No changes. Infrastructure is up-to-date.

🔐 Infrastructure-Specific Safeguards

These do not exist in application deployment workflows.

  1. Plan File Pinning
terraform plan -out=reviewed.tfplan
terraform apply reviewed.tfplan

Without this:

  • You risk applying unreviewed changes

2. Approval Gates for Destructive Changes

If a plan shows:

terraform plan -out=reviewed.tfplan
terraform apply reviewed.tfplan

It must require:

  • A separate explicit approval

This is enforced in Terraform Cloud.


  1. State Backup and Recovery

Terraform relies on a state file.

I configured:

  • S3 backend

  • Versioning enabled

This allows:

  • Rolling back to previous state versions

  • Recovering from failed applies


4. Blast Radius Documentation

Every PR touching shared infrastructure must include:

  • Dependencies

  • Failure scenarios

  • Impact scope

This is your risk model in writing.


🛡️ Sentinel — The Enforcement Layer

Validation checks syntax.

Sentinel enforces policy.

Here’s a policy I implemented:

import "tfplan/v2" as tfplan

allowed_instance_types = ["t2.micro", "t2.small", "t2.medium", "t3.micro", "t3.small"]

main = rule {
  all tfplan.resource_changes as _, rc {
    rc.type is not "aws_instance" or
    rc.change.after.instance_type in allowed_instance_types
  }
}

What this enforces:

  • Only approved EC2 instance types can be deployed

  • Any violation → deployment blocked

Why this matters:

Without Sentinel:

  • Engineers can deploy anything that passes validation

With Sentinel:

  • You enforce organizational rules automatically

⚖️ Infrastructure vs Application Workflows

  1. State Awareness
  • Infrastructure tracks real resources via state files.

  • Applications don’t.

2. Risk Profile

  • Infra changes can destroy systems.

  • App changes typically degrade behavior.

3. Plan → Review → Apply

  • Infrastructure requires a two-phase commit model.

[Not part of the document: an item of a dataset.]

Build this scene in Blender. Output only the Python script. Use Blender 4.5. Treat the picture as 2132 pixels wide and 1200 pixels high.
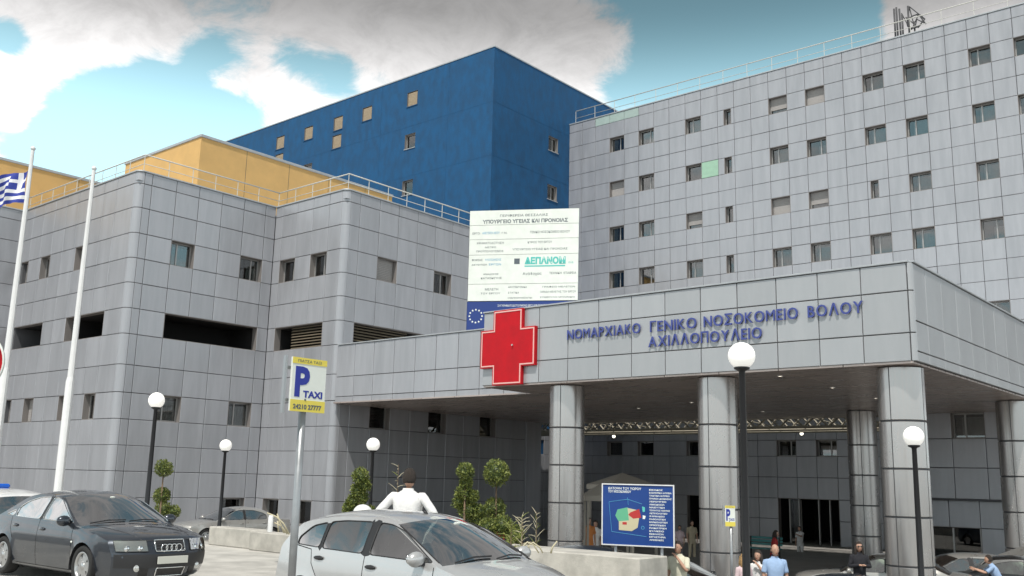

  • Applications usually deploy directly.


📖 Key Insight

The most dangerous step is:

terraform apply

Because it executes real-world changes.

The most commonly skipped safeguard?

  • Applying from a saved plan file

Skipping this introduces drift and unpredictability.


🧠 Final Thoughts

Infrastructure deployment is not just engineering. It’s risk management.

The shift is subtle but critical:

  • You’re not shipping code

  • You’re modifying live systems

And that demands:

  • Explicit review Strict safeguards Enforced policies

Do this well, and Terraform becomes a force multiplier. Do it poorly, and it becomes a liability.